Por: Rodrigo Fonseca | Especial para o Correio da Manhã

Denys Arcand: 'Os jovens parecem não saber ouvir'

Denys Arcand | Foto: TVA Films

Mundialmente aclamado há 20 anos, quando ganhou o Oscar com "As Invasões Bárbaras", o canadense Denys Arcand transformou suas preocupações acerca da cultura woke no objeto de "Testamento", seu melhor filme em duas décadas, que chega neste fim de semana ao circuito. Com a ironia que lhe é peculiar, o realizador de 83 anos, narra os dilemas do arquivista, Jean-Michel Bouchard (Remy Girard, em estonteante atuação) diante de uma campanha pública para a destruição de um quadro que adorna a instituição onde vive.
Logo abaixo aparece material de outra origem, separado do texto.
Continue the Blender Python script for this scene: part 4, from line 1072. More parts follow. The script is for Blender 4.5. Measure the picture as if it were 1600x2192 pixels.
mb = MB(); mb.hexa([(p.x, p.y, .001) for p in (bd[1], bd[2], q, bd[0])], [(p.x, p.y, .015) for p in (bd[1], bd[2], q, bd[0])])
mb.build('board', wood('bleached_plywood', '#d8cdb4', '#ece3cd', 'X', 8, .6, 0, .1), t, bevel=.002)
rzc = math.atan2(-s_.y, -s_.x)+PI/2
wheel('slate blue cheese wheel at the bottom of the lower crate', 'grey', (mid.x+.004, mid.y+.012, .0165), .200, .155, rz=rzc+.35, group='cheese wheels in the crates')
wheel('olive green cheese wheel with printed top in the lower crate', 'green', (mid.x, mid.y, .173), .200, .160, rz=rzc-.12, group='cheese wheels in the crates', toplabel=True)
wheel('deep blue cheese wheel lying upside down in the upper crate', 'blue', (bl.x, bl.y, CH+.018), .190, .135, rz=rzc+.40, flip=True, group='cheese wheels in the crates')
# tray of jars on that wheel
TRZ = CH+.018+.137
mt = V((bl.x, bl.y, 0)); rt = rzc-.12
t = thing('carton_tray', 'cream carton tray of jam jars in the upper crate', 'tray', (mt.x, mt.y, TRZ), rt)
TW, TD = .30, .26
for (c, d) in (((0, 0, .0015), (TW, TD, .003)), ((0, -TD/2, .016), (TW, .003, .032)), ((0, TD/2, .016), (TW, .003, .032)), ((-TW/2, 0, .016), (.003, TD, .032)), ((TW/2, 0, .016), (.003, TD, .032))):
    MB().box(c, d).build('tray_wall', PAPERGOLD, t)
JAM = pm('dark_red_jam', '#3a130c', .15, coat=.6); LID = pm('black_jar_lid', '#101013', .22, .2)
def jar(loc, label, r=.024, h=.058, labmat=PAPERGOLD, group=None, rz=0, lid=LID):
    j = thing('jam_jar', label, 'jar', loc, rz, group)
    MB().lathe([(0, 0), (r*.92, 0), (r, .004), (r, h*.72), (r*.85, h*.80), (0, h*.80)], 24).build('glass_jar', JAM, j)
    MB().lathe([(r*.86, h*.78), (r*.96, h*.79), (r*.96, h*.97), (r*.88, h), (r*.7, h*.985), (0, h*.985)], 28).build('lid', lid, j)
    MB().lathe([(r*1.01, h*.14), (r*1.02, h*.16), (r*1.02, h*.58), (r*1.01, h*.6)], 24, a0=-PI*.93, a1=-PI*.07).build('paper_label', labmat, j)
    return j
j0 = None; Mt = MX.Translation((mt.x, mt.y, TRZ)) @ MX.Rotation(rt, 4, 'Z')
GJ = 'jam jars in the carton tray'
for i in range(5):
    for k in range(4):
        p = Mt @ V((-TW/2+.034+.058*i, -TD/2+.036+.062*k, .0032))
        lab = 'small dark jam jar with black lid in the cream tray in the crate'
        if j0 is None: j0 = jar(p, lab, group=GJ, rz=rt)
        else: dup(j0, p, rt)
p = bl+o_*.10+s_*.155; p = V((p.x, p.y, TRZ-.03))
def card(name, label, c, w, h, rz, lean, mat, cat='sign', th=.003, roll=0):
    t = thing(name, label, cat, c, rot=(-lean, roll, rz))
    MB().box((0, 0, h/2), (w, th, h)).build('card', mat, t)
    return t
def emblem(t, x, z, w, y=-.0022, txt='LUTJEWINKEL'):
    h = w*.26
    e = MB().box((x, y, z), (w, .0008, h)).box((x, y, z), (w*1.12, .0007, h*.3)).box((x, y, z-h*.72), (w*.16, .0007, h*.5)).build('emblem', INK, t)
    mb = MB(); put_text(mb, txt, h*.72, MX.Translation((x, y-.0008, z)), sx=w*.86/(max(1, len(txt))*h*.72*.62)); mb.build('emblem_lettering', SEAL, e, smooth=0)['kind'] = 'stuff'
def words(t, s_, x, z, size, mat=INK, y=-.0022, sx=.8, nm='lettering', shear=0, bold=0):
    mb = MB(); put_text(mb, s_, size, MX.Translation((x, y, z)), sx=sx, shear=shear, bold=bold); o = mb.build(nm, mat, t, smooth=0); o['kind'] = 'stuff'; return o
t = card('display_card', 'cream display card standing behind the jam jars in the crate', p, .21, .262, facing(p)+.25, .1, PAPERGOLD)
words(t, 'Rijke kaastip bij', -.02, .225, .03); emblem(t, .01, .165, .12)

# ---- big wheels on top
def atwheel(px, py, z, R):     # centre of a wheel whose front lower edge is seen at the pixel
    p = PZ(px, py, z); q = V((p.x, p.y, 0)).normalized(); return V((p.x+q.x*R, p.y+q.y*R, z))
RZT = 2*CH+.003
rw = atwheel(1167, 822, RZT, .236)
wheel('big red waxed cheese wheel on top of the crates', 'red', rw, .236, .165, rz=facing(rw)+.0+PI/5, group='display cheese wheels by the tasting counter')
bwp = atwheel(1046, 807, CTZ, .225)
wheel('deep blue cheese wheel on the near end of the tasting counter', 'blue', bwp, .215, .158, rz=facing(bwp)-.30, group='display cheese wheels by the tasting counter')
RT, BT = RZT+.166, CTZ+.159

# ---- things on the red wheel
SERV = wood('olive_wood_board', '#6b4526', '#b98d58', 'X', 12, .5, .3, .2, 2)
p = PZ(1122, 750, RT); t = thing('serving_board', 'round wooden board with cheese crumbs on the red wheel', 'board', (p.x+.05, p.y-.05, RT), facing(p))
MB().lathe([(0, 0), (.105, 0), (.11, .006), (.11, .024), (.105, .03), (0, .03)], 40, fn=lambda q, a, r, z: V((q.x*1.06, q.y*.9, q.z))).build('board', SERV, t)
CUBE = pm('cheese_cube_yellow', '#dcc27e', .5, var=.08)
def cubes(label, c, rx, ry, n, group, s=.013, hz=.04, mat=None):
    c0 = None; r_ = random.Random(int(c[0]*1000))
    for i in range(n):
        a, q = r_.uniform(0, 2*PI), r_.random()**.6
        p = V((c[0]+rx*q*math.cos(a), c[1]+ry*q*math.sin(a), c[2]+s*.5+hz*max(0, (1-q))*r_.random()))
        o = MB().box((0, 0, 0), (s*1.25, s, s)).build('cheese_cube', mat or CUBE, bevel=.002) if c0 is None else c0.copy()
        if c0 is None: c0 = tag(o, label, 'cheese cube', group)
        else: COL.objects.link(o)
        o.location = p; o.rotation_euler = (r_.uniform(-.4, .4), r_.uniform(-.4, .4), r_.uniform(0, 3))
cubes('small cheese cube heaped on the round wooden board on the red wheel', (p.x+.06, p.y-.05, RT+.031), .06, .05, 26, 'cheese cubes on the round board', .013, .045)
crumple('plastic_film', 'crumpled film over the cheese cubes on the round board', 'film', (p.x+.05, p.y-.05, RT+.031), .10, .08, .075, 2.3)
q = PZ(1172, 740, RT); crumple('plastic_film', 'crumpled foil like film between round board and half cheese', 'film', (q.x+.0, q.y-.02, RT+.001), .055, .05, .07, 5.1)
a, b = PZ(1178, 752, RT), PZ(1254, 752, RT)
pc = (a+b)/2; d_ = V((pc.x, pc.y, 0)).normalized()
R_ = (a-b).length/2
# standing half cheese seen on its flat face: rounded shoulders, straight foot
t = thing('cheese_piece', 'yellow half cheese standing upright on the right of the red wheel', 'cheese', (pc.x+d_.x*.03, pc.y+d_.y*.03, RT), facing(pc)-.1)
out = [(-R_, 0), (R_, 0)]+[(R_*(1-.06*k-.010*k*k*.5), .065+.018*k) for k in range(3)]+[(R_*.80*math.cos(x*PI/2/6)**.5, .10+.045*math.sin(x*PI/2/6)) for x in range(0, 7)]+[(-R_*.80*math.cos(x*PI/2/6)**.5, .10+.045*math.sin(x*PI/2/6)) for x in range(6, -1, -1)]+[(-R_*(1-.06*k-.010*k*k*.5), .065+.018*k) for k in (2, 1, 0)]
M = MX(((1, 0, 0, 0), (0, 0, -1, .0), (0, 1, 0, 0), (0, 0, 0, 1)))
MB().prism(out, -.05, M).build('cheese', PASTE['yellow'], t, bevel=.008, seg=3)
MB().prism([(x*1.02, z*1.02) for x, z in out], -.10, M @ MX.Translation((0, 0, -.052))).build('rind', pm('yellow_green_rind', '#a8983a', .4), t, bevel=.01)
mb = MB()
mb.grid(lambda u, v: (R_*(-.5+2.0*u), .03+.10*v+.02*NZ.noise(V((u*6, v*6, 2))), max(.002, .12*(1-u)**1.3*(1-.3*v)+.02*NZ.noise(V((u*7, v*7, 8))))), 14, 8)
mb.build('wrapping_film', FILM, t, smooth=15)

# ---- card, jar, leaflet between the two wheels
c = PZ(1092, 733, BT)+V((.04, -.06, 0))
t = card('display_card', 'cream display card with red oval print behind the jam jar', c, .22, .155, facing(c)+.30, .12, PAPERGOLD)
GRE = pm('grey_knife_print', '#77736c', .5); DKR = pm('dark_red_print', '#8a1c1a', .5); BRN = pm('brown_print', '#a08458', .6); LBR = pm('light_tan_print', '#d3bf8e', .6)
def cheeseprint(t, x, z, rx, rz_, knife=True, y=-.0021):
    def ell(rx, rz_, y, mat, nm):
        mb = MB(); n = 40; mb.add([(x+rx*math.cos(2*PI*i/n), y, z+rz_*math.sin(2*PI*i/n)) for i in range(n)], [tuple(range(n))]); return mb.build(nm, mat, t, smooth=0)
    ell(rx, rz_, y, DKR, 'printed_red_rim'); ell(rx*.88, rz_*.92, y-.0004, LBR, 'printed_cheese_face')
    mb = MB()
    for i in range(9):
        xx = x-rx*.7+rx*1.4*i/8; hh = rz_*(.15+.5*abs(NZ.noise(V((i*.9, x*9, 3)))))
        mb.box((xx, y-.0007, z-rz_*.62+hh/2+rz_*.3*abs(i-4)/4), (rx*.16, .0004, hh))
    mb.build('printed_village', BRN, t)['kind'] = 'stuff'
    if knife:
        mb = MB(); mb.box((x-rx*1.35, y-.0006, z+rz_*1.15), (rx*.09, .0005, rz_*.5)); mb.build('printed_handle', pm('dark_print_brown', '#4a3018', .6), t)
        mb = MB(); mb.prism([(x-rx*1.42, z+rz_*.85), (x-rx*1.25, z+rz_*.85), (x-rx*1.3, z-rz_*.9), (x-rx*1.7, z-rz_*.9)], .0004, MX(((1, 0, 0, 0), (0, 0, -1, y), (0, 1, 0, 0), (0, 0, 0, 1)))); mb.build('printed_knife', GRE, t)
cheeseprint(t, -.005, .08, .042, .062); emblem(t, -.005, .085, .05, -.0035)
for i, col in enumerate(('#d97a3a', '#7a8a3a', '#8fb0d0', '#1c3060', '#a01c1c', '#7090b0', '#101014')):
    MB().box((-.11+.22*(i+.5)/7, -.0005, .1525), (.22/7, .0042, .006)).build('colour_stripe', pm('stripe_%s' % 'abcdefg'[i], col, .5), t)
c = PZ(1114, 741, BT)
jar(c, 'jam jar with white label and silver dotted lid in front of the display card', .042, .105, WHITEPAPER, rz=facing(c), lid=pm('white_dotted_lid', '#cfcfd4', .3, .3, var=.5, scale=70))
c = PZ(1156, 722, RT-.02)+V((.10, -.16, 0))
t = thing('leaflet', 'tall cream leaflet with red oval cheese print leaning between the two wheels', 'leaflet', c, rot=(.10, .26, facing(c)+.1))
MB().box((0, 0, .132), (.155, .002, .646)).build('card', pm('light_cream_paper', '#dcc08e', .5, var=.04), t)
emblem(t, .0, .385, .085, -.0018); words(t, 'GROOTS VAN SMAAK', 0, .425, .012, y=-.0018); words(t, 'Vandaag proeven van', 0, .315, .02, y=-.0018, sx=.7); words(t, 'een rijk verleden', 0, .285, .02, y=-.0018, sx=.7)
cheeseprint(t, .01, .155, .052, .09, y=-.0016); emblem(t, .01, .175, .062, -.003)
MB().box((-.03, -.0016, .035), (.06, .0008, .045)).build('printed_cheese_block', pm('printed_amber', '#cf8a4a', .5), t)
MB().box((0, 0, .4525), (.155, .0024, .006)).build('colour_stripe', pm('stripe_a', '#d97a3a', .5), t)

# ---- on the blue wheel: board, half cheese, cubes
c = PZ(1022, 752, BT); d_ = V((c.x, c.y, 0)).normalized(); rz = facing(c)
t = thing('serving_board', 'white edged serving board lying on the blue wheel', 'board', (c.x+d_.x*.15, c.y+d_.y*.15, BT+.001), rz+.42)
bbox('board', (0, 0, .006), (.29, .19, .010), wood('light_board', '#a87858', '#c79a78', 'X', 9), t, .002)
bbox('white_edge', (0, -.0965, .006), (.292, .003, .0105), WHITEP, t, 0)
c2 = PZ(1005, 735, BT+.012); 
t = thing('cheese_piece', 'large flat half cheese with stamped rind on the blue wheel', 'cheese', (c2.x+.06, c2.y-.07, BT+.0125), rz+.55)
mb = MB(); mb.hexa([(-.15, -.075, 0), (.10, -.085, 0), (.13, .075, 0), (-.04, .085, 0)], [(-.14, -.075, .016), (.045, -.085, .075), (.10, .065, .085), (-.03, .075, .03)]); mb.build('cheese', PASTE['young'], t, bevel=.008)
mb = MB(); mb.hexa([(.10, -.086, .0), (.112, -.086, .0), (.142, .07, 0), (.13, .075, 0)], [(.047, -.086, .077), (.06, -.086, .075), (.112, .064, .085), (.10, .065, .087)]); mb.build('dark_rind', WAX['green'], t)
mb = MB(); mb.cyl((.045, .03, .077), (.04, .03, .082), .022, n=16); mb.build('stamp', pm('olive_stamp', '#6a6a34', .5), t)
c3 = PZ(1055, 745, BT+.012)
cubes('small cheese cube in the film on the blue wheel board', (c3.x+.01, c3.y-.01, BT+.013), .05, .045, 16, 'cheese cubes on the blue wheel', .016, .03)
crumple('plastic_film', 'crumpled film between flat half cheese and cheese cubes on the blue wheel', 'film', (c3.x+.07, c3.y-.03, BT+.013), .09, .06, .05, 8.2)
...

A pintura traz uma representação do encontro entre indígenas e colonizadores, o que irritou grupos formados majoritariamente de jovens. Outro alvo deles é a dramaturgia de Bertolt Brecht.

"Para quem cresceu lendo Platão e Sófocles, essa fúria desses grupos gera alerta, pois ela me deixa preocupado com o futuro", diz Arcand, que lembra com carinho de sua passagem pelo Rio. "Estive aí no passado, faz décadas já, e me lembro com carinho da cidade".

Na entrevista a seguir, o realizador revisita marcos da ciência política ao falar dos pleitos dos novos tempos.

O senhor já falou algumas vezes que o papel de um artista é prever os perigos do amanhã. Que perigos cerca a cultura woke e o cancelamento?

Denys Arcand: É necessário cautela. Isso se perdeu. Artistas conseguem perceber riscos futuros. Essa percepção não pode se perder quando o que está em jogo é a destruição de uma pintura para atender a demandas de um determinado grupo político. Quando uma peça de Brecht é descartada, por ela falar sob a perspectiva de uma mulher chinesa, embora escrita por um homem branco alemão, é necessário que a gente repense valores. Assim como é preciso estarmos alertas ao fato de livros serem substituídos por videogames.

Apesar desse senso de cautela, o senhor vê algo de positivo nesses revisionismos?

Vejo muita coisa boa, principalmente pelo fato de essa movimentação ter dado voz a quem não tinha. Causas como as lutas femininas ganharam uma visibilidade mais do que urgente. A mudança que se passou com o mundo era necessária. Mas daí a protestar contra Brecht...

Seus filmes anteriores, sobretudo "As Invasões Bárbaras", carregam uma força marxista aparente. Mas qual é o espaço para Marx em "Testamento"? O senhor ainda lê Marx?

Como um estudante de História, eu sempre considerei Marx importante. Numa linha histórica dos grandes pensadores alemães, ele se alinha com Kant e Hegel. Foi um gênio quando descobriu que a luta de classes era um motor das relações sociais. Mas eu discordo dele quando ele põe a economia como o principal eixo de transformação histórica. Nessa sua convicção, ele escanteia a política e a cultura. O que move hoje os conflitos em Gaza não são fatores econômicos mas, sim, a religião, que é um elemento cultural. O fundamentalismo islâmico não é econômico.

Mas Jean-Michel Bouchard, o protagonista de "Testamento", também pensa assim?

Ele é de uma geração que reconhece a importância de Marx. Logo, sim. Mas é alguém que enxerga o saldo da turbulência nas ações do movimento woke e perecebe o quanto os pleitos desse grupo podem afetar a vida de um aposentado como ele.

De certa forma, "Testamento" parece ser também um filme sobre a velhice, sobre os efeitos do tempo nas mentes e nos corpos. Como o senhor lida com a arte de envelhecer?

Não me importo de ser velho. Meu corpo já não é mais tão fiel às minhas vontades, mas estou satisfeito com ele. O que me dói é olhar a juventude de hoje e sentir que ela não é mais capaz de escutar opiniões diferentes. Um dia desses uma jovem disse que não gostou do meu filme. Eu perguntei o porquê e ela disse: "Eu não vi. Não vi e não vou ver, mas não gostei porque ele é conservador". Essa atitude me preocupa. Os jovens parecem não saber ouvir.

Uma vez mais, seu papel principal é confiado ao ator Rémy Girard. Ele é seu alter ego?

Certa vez, eu vi Rémy no teatro e pensei: "Como esse cara diz bem os diálogos. No dia em que eu fizer um filme, vou chamar ele para trabalhar". Não deu outra. Mas agente não é tão próximo. Só nos vemos às vezes. Daí, a cada dois ou três anos, eu ligo pra ele e digo: "Escrevi um filme aqui e tenho um papel para você". Nossa relação é como Mastroianni e Fellini ou como John Ford e John Wayne ou como Max von Sydow e Bergman. Ele sabe expressar tudo o que eu quero falar.